UN: Rights Commission, Buffeted By Criticism, Starts New Session

  • By Robert McMahon
The UN Commission on Human Rights has begun its annual six-week session amid heavy criticism of its credibility and relevance. UN High Commissioner for Human Rights Louise Arbour yesterday urged the 53-member body to put aside cultural and political differences and find more effective ways to end severe rights violations. But representatives of developing countries on the commission served notice that they will oppose any new attempts to "name and shame" governments seen as abusive. Belarus is among a small group of states likely to face censure for their rights records.
United Nations, 15 March 2005 (RFE/RL) -- Louise Arbour opened the latest session of the human rights commission by challenging members to end the practices that have made it one of the most maligned bodies in the UN system.

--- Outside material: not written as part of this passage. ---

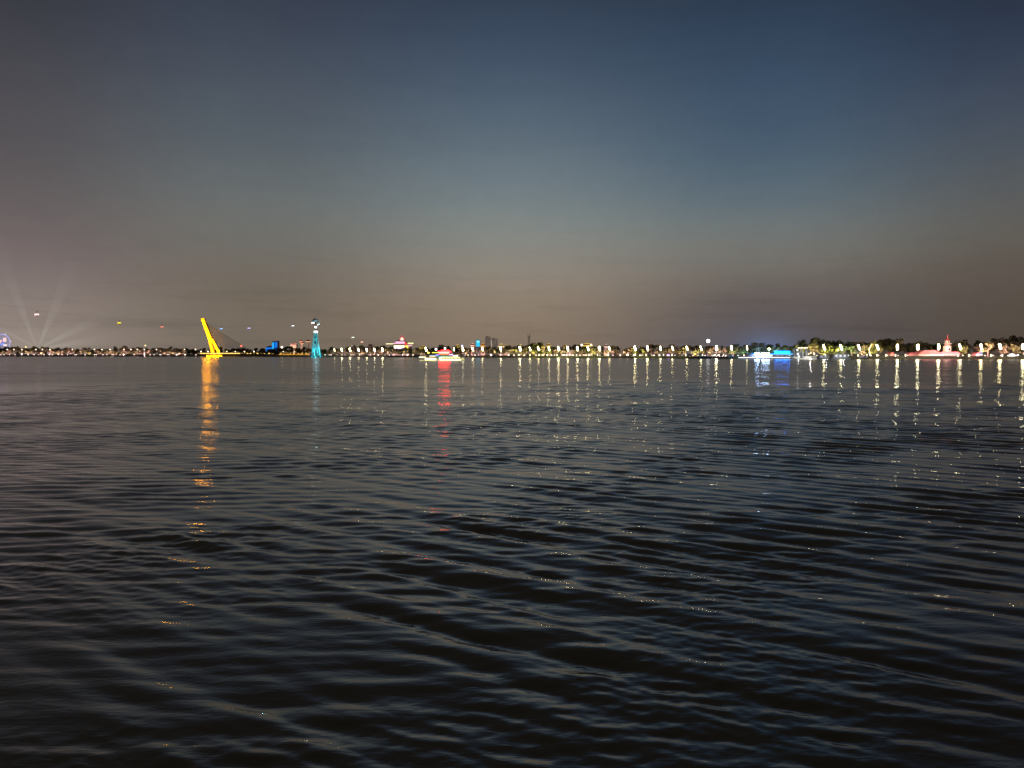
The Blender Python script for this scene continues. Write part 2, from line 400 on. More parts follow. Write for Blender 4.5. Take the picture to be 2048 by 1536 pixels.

Arbour said the Geneva-based commission must halt the divisiveness that has limited its response to the world's worst rights crises.

The UN high commissioner said that through treaties and proclamations, UN members have declared support for core principles of human rights. But the commission, she said, has not adequately carried out safeguards of those rights.

"We readily give the impression of viewing declarations as our final destinations, rather than as the path to a life with dignity, and we readily settle for selective and sporadic implementation of rights of convenience," Arbour said.
Developing countries on the commission, including some democracies, have increasingly banded together to block action condemning or scrutinizing individual states.


Arbour expressed concern about what she called new interpretations of antitorture conventions, an apparent reference to U.S. practices against terror suspects.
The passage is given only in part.